Aside: Ironically, throughout most of my childhood, I was lactose intolerant so couldn’t even drink milk, so didn’t even drink milk. Still don’t really, although I use it with cereal.

Now it seems so obvious how Sendak pulled the reader into the story with his first sentence in those first five pages and panels: “Did you hear of Mickey, how he heard a racket in the night/ and shouted, “Quiet down there!”/ and fell through the dark, out of his clothes/ past the moon & his mama & papa sleeping tight/ into the light of the night kitchen?” How could the reader not be intrigued?

Of course, I only learned recently that others were not as intrigued as outraged when the boy fell out of his clothes into that panel on the fifth page of the book into a batter bakers were preparing.

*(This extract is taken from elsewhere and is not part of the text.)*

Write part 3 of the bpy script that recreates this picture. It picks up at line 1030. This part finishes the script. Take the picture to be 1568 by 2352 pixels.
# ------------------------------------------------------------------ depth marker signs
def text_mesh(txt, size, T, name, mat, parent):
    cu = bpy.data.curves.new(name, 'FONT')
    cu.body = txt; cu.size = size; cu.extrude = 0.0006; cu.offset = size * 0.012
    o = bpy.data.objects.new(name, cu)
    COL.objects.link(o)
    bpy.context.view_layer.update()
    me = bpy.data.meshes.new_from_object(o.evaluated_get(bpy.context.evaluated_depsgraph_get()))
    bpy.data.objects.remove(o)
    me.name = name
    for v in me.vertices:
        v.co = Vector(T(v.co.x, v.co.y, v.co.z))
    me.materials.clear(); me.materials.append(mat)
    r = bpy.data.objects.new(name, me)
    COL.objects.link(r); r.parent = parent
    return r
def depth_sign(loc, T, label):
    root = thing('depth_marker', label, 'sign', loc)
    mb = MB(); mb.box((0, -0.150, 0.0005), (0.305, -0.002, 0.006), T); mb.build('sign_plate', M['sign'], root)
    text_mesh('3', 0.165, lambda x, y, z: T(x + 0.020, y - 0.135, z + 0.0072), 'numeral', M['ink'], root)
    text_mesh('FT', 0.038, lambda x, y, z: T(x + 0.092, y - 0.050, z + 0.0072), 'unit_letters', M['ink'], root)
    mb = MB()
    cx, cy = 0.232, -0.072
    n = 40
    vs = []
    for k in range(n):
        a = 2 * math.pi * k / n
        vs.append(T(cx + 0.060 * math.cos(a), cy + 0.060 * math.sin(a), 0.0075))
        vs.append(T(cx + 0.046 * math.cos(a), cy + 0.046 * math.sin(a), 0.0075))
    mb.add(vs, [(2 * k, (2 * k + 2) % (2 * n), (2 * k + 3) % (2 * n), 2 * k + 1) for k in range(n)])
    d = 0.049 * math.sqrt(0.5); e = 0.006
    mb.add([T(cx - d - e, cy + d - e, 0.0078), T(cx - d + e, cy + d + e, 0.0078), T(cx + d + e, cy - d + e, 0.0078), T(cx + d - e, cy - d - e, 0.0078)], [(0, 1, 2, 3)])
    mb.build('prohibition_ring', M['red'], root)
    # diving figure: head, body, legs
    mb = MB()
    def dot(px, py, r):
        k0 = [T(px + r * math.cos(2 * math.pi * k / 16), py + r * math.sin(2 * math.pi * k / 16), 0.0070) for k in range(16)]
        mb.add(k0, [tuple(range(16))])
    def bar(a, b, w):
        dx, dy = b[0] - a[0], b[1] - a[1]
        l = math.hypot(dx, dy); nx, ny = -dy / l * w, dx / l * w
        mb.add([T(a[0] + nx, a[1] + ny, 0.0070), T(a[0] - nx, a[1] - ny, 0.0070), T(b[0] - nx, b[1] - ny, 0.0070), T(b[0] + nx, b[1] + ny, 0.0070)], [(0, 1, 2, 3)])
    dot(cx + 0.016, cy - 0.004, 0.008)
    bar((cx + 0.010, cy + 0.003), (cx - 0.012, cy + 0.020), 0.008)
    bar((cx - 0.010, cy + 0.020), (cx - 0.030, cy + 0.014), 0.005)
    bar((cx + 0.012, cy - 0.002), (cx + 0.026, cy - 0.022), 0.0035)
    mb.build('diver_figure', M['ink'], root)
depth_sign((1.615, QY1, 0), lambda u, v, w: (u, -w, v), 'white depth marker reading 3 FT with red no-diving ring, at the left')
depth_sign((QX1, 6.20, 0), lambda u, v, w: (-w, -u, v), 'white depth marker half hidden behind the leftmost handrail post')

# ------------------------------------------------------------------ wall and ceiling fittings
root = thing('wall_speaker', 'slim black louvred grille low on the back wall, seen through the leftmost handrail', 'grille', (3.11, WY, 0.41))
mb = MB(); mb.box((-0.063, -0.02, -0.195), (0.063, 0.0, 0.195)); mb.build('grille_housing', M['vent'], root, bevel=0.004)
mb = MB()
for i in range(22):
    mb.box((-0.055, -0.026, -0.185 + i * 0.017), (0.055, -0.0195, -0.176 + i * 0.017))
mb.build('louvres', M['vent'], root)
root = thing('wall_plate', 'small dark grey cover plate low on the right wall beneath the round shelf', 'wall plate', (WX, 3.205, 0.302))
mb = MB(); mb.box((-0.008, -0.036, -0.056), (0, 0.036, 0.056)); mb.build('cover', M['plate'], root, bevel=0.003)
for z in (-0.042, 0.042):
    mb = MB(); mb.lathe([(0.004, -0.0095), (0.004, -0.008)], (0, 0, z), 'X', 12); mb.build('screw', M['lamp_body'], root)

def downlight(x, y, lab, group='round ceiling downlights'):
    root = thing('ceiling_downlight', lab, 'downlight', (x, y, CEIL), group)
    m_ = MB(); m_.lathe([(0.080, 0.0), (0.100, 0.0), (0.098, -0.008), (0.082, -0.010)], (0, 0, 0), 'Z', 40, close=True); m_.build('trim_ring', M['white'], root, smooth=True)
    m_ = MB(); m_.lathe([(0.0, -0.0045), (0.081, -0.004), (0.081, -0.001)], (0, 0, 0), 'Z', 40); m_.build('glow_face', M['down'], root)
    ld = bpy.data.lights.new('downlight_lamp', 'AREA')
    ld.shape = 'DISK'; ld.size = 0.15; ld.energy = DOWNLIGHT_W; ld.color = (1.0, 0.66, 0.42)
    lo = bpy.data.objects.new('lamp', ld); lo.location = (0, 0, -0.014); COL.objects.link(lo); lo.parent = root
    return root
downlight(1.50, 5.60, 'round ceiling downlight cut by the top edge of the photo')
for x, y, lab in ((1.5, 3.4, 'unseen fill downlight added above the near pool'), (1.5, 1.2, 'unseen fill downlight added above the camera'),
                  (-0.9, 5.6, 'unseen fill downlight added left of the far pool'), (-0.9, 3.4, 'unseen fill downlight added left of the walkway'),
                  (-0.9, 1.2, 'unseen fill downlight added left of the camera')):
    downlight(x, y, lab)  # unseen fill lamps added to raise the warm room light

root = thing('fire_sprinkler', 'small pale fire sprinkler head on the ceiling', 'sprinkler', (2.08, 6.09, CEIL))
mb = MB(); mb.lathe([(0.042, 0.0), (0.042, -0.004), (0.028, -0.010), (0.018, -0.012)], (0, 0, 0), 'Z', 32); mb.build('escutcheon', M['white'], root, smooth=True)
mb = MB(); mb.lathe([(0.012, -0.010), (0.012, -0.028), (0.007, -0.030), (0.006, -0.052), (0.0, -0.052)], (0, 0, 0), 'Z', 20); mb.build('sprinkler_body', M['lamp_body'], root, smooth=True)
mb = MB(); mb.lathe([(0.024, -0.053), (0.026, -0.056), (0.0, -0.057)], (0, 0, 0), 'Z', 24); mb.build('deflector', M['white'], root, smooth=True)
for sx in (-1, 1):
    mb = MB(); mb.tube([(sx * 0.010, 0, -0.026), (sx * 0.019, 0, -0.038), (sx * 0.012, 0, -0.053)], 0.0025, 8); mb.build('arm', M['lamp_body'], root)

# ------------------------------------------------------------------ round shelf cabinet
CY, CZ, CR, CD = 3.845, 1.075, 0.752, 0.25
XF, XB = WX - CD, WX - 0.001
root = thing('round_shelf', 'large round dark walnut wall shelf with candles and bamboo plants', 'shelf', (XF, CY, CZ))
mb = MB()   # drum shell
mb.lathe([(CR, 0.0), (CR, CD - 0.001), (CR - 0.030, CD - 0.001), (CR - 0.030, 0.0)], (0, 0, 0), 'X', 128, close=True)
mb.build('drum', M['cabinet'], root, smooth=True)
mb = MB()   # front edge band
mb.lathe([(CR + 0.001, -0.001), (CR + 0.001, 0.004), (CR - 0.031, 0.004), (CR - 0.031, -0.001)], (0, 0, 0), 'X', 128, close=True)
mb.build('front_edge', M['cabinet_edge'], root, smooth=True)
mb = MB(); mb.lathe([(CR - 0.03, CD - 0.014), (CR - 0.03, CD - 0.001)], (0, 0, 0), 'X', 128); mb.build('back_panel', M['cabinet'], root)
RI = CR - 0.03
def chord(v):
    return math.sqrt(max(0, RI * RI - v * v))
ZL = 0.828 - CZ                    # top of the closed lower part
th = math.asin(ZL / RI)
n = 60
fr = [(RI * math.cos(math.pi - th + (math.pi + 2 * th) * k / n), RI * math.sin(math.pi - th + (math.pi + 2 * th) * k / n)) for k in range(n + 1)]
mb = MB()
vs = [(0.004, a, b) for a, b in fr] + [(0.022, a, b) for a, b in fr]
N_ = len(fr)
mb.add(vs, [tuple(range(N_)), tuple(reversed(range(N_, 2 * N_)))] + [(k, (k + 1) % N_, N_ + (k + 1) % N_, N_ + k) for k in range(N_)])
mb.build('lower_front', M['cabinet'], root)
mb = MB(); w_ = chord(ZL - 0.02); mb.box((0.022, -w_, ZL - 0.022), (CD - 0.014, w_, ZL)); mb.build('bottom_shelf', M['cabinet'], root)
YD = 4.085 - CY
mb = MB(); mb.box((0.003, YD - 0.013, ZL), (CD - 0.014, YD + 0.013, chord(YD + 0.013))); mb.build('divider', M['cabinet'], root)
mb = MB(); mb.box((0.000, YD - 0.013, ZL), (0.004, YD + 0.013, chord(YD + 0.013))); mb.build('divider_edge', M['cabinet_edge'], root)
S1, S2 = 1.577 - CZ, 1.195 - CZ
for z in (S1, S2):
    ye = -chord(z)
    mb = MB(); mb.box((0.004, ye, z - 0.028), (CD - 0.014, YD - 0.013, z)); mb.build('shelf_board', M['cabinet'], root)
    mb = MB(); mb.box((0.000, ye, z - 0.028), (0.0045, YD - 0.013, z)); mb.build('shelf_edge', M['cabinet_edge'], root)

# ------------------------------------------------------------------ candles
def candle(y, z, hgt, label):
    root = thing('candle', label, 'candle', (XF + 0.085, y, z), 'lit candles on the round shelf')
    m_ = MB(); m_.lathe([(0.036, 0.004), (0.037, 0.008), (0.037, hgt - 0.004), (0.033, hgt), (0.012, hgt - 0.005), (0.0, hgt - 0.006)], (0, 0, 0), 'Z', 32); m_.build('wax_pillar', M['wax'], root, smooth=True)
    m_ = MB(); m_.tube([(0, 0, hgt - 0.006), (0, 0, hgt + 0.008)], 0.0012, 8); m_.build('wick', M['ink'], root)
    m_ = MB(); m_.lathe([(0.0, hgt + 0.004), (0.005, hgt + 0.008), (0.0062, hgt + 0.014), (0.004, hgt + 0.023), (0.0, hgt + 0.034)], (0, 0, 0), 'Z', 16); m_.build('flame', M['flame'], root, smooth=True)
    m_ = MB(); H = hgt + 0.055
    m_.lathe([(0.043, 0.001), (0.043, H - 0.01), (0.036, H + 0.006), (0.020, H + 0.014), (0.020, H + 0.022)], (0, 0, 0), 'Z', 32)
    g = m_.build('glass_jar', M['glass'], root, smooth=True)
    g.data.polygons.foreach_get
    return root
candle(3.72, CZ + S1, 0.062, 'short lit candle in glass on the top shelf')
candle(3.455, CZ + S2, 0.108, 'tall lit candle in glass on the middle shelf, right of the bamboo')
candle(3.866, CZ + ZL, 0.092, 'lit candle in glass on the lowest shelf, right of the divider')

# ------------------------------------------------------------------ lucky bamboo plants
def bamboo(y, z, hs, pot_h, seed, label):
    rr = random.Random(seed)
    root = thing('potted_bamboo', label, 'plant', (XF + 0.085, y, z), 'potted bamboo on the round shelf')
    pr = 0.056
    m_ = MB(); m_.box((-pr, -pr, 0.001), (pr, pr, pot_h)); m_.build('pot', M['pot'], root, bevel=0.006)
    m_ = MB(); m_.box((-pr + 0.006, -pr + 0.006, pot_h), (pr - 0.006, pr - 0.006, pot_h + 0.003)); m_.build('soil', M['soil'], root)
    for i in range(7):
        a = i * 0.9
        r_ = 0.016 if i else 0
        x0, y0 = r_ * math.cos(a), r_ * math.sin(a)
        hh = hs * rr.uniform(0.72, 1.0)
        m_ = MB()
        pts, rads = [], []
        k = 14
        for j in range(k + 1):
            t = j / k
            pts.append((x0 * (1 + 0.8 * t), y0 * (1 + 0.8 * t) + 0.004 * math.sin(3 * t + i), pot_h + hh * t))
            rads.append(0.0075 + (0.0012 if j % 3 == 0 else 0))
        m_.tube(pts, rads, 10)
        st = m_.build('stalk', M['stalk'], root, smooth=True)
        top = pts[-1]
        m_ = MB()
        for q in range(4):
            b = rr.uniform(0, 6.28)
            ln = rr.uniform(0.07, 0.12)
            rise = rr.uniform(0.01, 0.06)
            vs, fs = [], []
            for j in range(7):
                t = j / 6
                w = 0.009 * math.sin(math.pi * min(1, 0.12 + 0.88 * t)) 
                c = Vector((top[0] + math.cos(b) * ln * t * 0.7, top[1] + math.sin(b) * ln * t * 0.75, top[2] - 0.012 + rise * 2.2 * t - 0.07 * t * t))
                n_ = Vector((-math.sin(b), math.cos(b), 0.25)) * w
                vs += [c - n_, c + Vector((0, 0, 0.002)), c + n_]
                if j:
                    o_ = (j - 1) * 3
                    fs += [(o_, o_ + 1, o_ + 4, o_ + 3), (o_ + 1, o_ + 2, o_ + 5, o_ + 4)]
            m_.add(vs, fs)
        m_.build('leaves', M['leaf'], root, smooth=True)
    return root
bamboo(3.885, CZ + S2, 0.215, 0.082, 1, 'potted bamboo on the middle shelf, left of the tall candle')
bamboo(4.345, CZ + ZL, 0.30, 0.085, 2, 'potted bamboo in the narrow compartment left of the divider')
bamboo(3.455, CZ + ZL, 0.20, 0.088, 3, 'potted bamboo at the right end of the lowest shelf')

Sendak’s book was also a highly controversial book and is No. 25 on the American Library Association’s 100 Most Frequently Challenged Books of 1990-2000.

I further learned from Robert B. Doyle’s 2004 book, Banned Books, while at the library earlier today that the book in its colorful past has been:

  • challenged at the Elk River, Minn. schools because “reading the book could lay the foundation for future use of pornography” (1992)
  • expurgated in Springfield, Mo by drawing shorts on the boy (1977).
  • challenged at a school in Beloit, Wisc. because the book “desensitizes children to nudity.”

Of course, when I was a child, growing up in the 1970s, I didn’t know any of this. I just knew it was, as I mentioned earlier, a creepy weird story. That’s for what I would, and still do, remember it.

Does it still hold up to the test of time? And how. 5/5. Surreal. Freaky, but a good story with Mickey ending up in bed “cakefree and dried.”